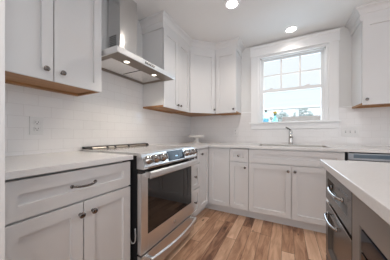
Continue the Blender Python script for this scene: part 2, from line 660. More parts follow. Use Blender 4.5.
bx(bm, WX0 + j, WX1 - j, 0.0, 0.2, WZ1 - j, WZ1)
bx(bm, WX0 + j, WX1 - j, 0.09, 0.2, WZ0 - 0.03, WZ0 - 0.005)
for x in (WX0 + j, WX1 - j - 0.012):
    bx(bm, x, x + 0.012, 0.035, 0.05, WZ0, WZ1 - j)
bx(bm, WX0 + j, WX1 - j, 0.035, 0.05, WZ1 - j - 0.012, WZ1 - j)
obj('window_frame', bm, M['trim'], win)


def sash(name, y0, y1, z0, z1, bot, top, cols):
    x0, x1 = WX0 + j, WX1 - j
    st = 0.045
    bm = new()
    bx(bm, x0, x0 + st, y0, y1, z0, z1, bev=0.002)
    bx(bm, x1 - st, x1, y0, y1, z0, z1, bev=0.002)
    bx(bm, x0 + st, x1 - st, y0, y1, z0, z0 + bot)
    bx(bm, x0 + st, x1 - st, y0, y1, z1 - top, z1)
    s = obj(name, bm, M['trim'], win)
    ym = (y0 + y1) / 2
    boxo('window_pane', M['pane'], s, x0 + st, x1 - st, ym - 0.002, ym + 0.002, z0 + bot, z1 - top)
    if cols:
        bm = new()
        gx0, gx1, gz0, gz1 = x0 + st, x1 - st, z0 + bot, z1 - top
        for k in (1, 2):
            x = gx0 + (gx1 - gx0) * k / 3
            bx(bm, x - 0.012, x + 0.012, y0 + 0.008, y1 - 0.008, gz0, gz1)
        zm = (gz0 + gz1) / 2
        bx(bm, gx0, gx1, y0 + 0.009, y1 - 0.009, zm - 0.012, zm + 0.012)
        obj('muntins', bm, M['trim'], s)
    return s


sash('upper_sash', 0.092, 0.124, 1.70, WZ1 - j, 0.035, 0.035, True)
low = sash('lower_sash', 0.054, 0.088, WZ0 - 0.022, 1.735, 0.032, 0.045, False)
bm = new()
for x in (1.36, 1.83):
    bx(bm, x - 0.03, x + 0.03, 0.056, 0.086, 1.735, 1.747, bev=0.002)
    bx(bm, x - 0.01, x + 0.035, 0.05, 0.066, 1.747, 1.756, bev=0.002)
obj('sash_lock', bm, M['trim'], low)

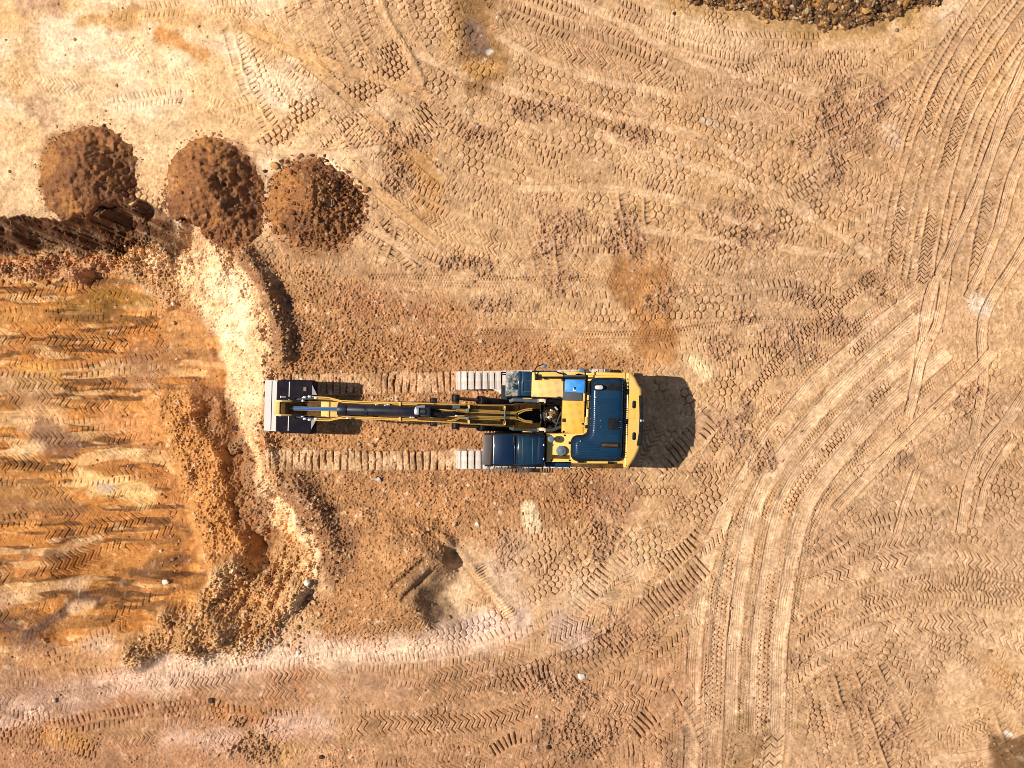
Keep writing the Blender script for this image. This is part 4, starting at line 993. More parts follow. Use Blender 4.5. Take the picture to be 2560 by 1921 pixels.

========================

What to do => Produce an exact copy of each line of data, skipping embedded images.

Answer below =>
Continue the Blender Python script for this scene: part 2, from line 660. More parts follow. Use Blender 4.5.
bx(bm, WX0 + j, WX1 - j, 0.0, 0.2, WZ1 - j, WZ1)
bx(bm, WX0 + j, WX1 - j, 0.09, 0.2, WZ0 - 0.03, WZ0 - 0.005)
for x in (WX0 + j, WX1 - j - 0.012):
    bx(bm, x, x + 0.012, 0.035, 0.05, WZ0, WZ1 - j)
bx(bm, WX0 + j, WX1 - j, 0.035, 0.05, WZ1 - j - 0.012, WZ1 - j)
obj('window_frame', bm, M['trim'], win)


def sash(name, y0, y1, z0, z1, bot, top, cols):
    x0, x1 = WX0 + j, WX1 - j
    st = 0.045
    bm = new()
    bx(bm, x0, x0 + st, y0, y1, z0, z1, bev=0.002)
    bx(bm, x1 - st, x1, y0, y1, z0, z1, bev=0.002)
    bx(bm, x0 + st, x1 - st, y0, y1, z0, z0 + bot)
    bx(bm, x0 + st, x1 - st, y0, y1, z1 - top, z1)
    s = obj(name, bm, M['trim'], win)
    ym = (y0 + y1) / 2
    boxo('window_pane', M['pane'], s, x0 + st, x1 - st, ym - 0.002, ym + 0.002, z0 + bot, z1 - top)
    if cols:
        bm = new()
        gx0, gx1, gz0, gz1 = x0 + st, x1 - st, z0 + bot, z1 - top
        for k in (1, 2):
            x = gx0 + (gx1 - gx0) * k / 3
            bx(bm, x - 0.012, x + 0.012, y0 + 0.008, y1 - 0.008, gz0, gz1)
        zm = (gz0 + gz1) / 2
        bx(bm, gx0, gx1, y0 + 0.009, y1 - 0.009, zm - 0.012, zm + 0.012)
        obj('muntins', bm, M['trim'], s)
    return s


sash('upper_sash', 0.092, 0.124, 1.70, WZ1 - j, 0.035, 0.035, True)
low = sash('lower_sash', 0.054, 0.088, WZ0 - 0.022, 1.735, 0.032, 0.045, False)
bm = new()
for x in (1.36, 1.83):
    bx(bm, x - 0.03, x + 0.03, 0.056, 0.086, 1.735, 1.747, bev=0.002)
    bx(bm, x - 0.01, x + 0.035, 0.05, 0.066, 1.747, 1.756, bev=0.002)
obj('sash_lock', bm, M['trim'], low)

Keep writing the Blender script for this image. This is part 4, starting at line 993. More parts follow. Use Blender 4.5. Take the picture to be 2560 by 1921 pixels.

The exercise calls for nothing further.